Records with scene code:
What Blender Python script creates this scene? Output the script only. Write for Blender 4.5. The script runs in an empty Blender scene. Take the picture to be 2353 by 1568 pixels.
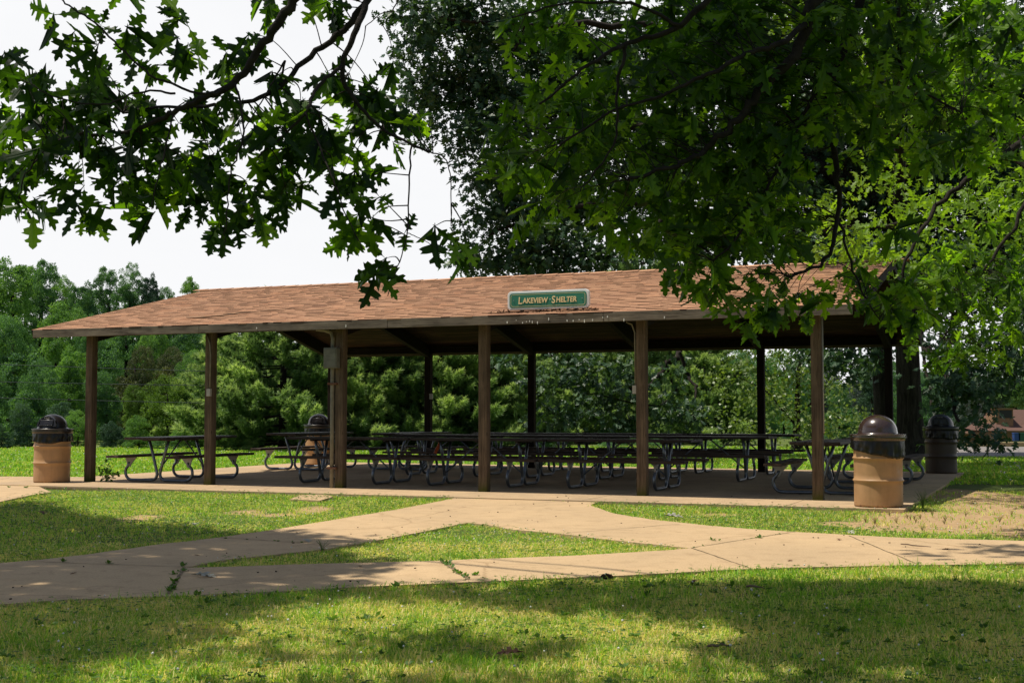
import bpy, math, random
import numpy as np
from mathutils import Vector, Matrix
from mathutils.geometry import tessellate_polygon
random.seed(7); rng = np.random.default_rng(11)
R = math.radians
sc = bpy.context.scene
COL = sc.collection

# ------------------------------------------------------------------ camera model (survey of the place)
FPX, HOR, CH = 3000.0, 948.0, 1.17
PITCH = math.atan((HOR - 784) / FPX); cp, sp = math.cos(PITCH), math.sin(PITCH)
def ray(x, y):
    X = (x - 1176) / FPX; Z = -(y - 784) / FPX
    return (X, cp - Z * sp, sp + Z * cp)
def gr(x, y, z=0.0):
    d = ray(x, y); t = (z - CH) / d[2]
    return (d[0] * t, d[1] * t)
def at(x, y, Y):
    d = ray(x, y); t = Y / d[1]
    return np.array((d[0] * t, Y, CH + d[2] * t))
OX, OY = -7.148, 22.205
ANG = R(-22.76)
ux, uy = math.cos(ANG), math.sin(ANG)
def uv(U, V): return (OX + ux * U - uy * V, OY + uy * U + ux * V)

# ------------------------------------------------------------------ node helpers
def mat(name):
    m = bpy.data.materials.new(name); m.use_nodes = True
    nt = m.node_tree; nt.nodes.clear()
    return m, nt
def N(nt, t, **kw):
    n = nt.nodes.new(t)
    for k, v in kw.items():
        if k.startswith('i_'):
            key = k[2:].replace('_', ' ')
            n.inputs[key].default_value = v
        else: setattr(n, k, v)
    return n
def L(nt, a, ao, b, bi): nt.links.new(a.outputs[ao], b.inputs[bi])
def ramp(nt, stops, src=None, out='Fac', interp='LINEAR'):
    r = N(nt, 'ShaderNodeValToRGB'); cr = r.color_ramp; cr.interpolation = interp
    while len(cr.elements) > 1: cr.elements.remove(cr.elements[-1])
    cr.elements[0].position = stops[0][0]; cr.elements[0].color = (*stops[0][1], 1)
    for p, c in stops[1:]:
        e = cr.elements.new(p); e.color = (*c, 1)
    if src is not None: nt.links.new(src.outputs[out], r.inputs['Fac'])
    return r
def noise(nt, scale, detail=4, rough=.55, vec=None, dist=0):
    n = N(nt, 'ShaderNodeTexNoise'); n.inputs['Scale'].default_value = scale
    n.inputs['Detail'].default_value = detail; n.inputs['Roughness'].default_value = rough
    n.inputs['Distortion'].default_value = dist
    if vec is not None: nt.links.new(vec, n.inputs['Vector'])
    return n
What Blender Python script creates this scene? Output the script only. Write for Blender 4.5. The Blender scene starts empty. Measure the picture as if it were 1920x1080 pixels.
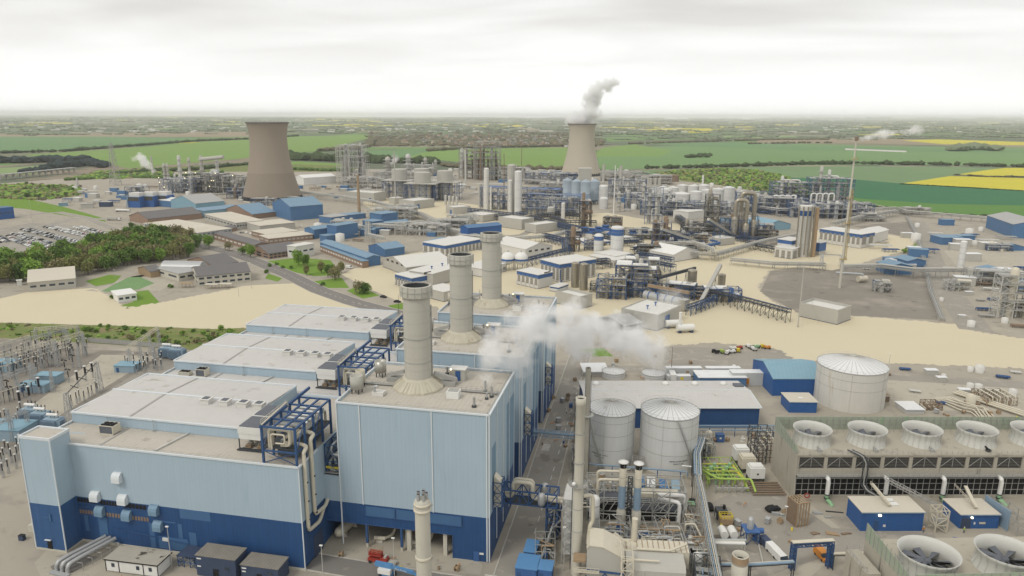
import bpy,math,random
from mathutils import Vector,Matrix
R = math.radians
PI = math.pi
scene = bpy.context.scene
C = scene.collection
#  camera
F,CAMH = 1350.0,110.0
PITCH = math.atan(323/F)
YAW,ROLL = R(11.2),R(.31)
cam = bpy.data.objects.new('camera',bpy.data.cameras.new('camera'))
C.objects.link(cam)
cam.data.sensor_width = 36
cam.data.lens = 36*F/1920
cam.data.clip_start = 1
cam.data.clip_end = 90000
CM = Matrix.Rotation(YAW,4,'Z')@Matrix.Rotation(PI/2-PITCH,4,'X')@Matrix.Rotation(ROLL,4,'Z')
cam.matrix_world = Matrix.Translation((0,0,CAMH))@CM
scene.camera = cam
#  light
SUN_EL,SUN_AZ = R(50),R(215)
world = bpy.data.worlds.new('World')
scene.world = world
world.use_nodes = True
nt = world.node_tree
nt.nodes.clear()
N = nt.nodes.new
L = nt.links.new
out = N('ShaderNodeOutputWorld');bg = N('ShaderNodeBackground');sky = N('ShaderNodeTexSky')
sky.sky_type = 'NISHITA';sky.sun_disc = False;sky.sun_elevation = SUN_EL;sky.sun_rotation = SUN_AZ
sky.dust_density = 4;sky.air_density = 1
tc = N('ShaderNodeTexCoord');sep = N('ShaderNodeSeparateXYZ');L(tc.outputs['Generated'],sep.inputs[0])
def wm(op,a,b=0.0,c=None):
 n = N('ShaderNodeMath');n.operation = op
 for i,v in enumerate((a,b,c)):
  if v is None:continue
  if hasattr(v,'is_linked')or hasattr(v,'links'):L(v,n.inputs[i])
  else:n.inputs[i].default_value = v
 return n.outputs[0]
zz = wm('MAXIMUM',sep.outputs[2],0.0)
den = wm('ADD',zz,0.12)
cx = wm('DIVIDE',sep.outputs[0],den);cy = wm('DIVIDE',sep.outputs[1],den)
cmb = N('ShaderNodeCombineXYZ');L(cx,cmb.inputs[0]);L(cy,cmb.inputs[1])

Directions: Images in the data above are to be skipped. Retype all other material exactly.

Written solution:
What Blender Python script creates this scene? Output the script only. Write for Blender 4.5. The script runs in an empty Blender scene. Take the picture to be 2353 by 1568 pixels.
import bpy, math, random
import numpy as np
from mathutils import Vector, Matrix
from mathutils.geometry import tessellate_polygon
random.seed(7); rng = np.random.default_rng(11)
R = math.radians
sc = bpy.context.scene
COL = sc.collection

# ------------------------------------------------------------------ camera model (survey of the place)
FPX, HOR, CH = 3000.0, 948.0, 1.17
PITCH = math.atan((HOR - 784) / FPX); cp, sp = math.cos(PITCH), math.sin(PITCH)
def ray(x, y):
    X = (x - 1176) / FPX; Z = -(y - 784) / FPX
    return (X, cp - Z * sp, sp + Z * cp)
def gr(x, y, z=0.0):
    d = ray(x, y); t = (z - CH) / d[2]
    return (d[0] * t, d[1] * t)
def at(x, y, Y):
    d = ray(x, y); t = Y / d[1]
    return np.array((d[0] * t, Y, CH + d[2] * t))
OX, OY = -7.148, 22.205
ANG = R(-22.76)
ux, uy = math.cos(ANG), math.sin(ANG)
def uv(U, V): return (OX + ux * U - uy * V, OY + uy * U + ux * V)

# ------------------------------------------------------------------ node helpers
def mat(name):
    m = bpy.data.materials.new(name); m.use_nodes = True
    nt = m.node_tree; nt.nodes.clear()
    return m, nt
def N(nt, t, **kw):
    n = nt.nodes.new(t)
    for k, v in kw.items():
        if k.startswith('i_'):
            key = k[2:].replace('_', ' ')
            n.inputs[key].default_value = v
        else: setattr(n, k, v)
    return n
def L(nt, a, ao, b, bi): nt.links.new(a.outputs[ao], b.inputs[bi])
def ramp(nt, stops, src=None, out='Fac', interp='LINEAR'):
    r = N(nt, 'ShaderNodeValToRGB'); cr = r.color_ramp; cr.interpolation = interp
    while len(cr.elements) > 1: cr.elements.remove(cr.elements[-1])
    cr.elements[0].position = stops[0][0]; cr.elements[0].color = (*stops[0][1], 1)
    for p, c in stops[1:]:
        e = cr.elements.new(p); e.color = (*c, 1)
    if src is not None: nt.links.new(src.outputs[out], r.inputs['Fac'])
    return r
def noise(nt, scale, detail=4, rough=.55, vec=None, dist=0):
    n = N(nt, 'ShaderNodeTexNoise'); n.inputs['Scale'].default_value = scale
    n.inputs['Detail'].default_value = detail; n.inputs['Roughness'].default_value = rough
    n.inputs['Distortion'].default_value = dist
    if vec is not None: nt.links.new(vec, n.inputs['Vector'])
    return n
What Blender Python script creates this scene? Output the script only. Write for Blender 4.5. The Blender scene starts empty. Measure the picture as if it were 1920x1080 pixels.
import bpy,math,random
from mathutils import Vector,Matrix
R = math.radians
PI = math.pi
scene = bpy.context.scene
C = scene.collection
#  camera
F,CAMH = 1350.0,110.0
PITCH = math.atan(323/F)
YAW,ROLL = R(11.2),R(.31)
cam = bpy.data.objects.new('camera',bpy.data.cameras.new('camera'))
C.objects.link(cam)
cam.data.sensor_width = 36
cam.data.lens = 36*F/1920
cam.data.clip_start = 1
cam.data.clip_end = 90000
CM = Matrix.Rotation(YAW,4,'Z')@Matrix.Rotation(PI/2-PITCH,4,'X')@Matrix.Rotation(ROLL,4,'Z')
cam.matrix_world = Matrix.Translation((0,0,CAMH))@CM
scene.camera = cam
#  light
SUN_EL,SUN_AZ = R(50),R(215)
world = bpy.data.worlds.new('World')
scene.world = world
world.use_nodes = True
nt = world.node_tree
nt.nodes.clear()
N = nt.nodes.new
L = nt.links.new
out = N('ShaderNodeOutputWorld');bg = N('ShaderNodeBackground');sky = N('ShaderNodeTexSky')
sky.sky_type = 'NISHITA';sky.sun_disc = False;sky.sun_elevation = SUN_EL;sky.sun_rotation = SUN_AZ
sky.dust_density = 4;sky.air_density = 1
tc = N('ShaderNodeTexCoord');sep = N('ShaderNodeSeparateXYZ');L(tc.outputs['Generated'],sep.inputs[0])
def wm(op,a,b=0.0,c=None):
 n = N('ShaderNodeMath');n.operation = op
 for i,v in enumerate((a,b,c)):
  if v is None:continue
  if hasattr(v,'is_linked')or hasattr(v,'links'):L(v,n.inputs[i])
  else:n.inputs[i].default_value = v
 return n.outputs[0]
zz = wm('MAXIMUM',sep.outputs[2],0.0)
den = wm('ADD',zz,0.12)
cx = wm('DIVIDE',sep.outputs[0],den);cy = wm('DIVIDE',sep.outputs[1],den)
cmb = N('ShaderNodeCombineXYZ');L(cx,cmb.inputs[0]);L(cy,cmb.inputs[1])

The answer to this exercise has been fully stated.